Partenariats publics-privés et diplomatie économique
Le futur système d’identité numérique s’élabore dans un environnement où la coopération internationale demeure décisive. La Banque mondiale apporte un appui financier et méthodologique, tandis que plusieurs opérateurs télécoms nationaux mettent leurs infrastructures backbone à disposition pour héberger les nœuds de certification. Cet arrangement illustre la priorité donnée par le gouvernement à la mutualisation des ressources et à la création d’un marché numérique intégré, susceptible d’attirer de nouveaux investisseurs.
Au-delà du volet financier, la démarche congolaise renforce l’image d’un partenaire fiable auprès des bailleurs, dans une période marquée par la multiplication des projets de gouvernance électronique à travers le continent.
Un pas de plus vers l’intégration régionale sécurisée
L’adoption d’un identifiant numérique unifié ouvre des perspectives d’interopérabilité avec les pays membres de la Communauté économique des États de l’Afrique centrale.

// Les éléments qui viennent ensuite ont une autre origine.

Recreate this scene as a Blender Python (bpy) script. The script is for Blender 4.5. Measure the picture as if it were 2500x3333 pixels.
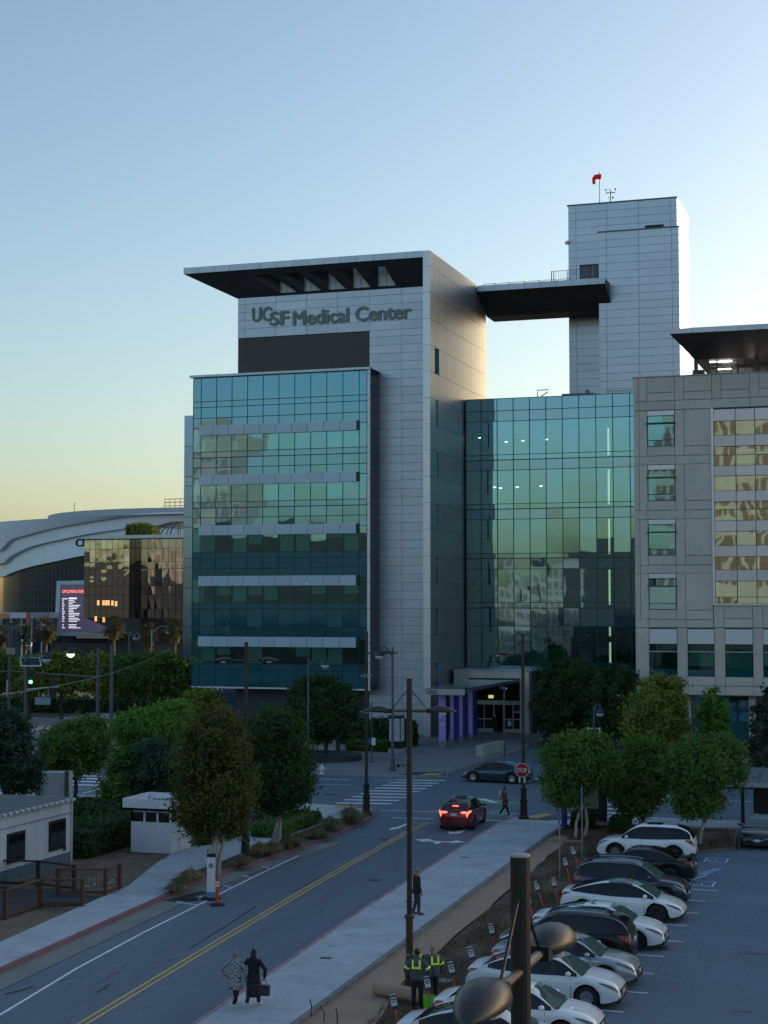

La libre circulation des personnes et la rationalisation des procédures douanières, souvent ralenties par l’authentification papier, pourraient ainsi connaître un gain d’efficience notable. Plusieurs experts soulignent également l’opportunité de connecter la base biométrique congolaise aux plateformes de lutte contre la criminalité transnationale, dans le strict respect des engagements internationaux en matière de protection des données.
Cap sur 2025, entre prudence et ambition
La feuille de route Congo Digital 2025 trace un horizon exigeant : généraliser l’usage d’un identifiant numérique fiable, tout en grossissant la part du secteur numérique dans le PIB. La réussite dépendra de la capacité de l’État à maintenir un équilibre subtil entre innovation technologique, inclusion sociale et vigilance éthique. Les premiers pilotes, prévus dès l’an prochain dans les centres urbains, serviront de banc d’essai pour tester la robustesse des infrastructures et la perception citoyenne.
À écouter les responsables, la démarche se veut progressive et consultative : elle associera parlementaires, société civile et autorités traditionnelles afin d’éviter toute rupture de confiance. La prudence semble donc de mise, mais l’ambition est claire : doter la République du Congo d’un passeport vers le futur, à la hauteur de ses aspirations régionales et internationales.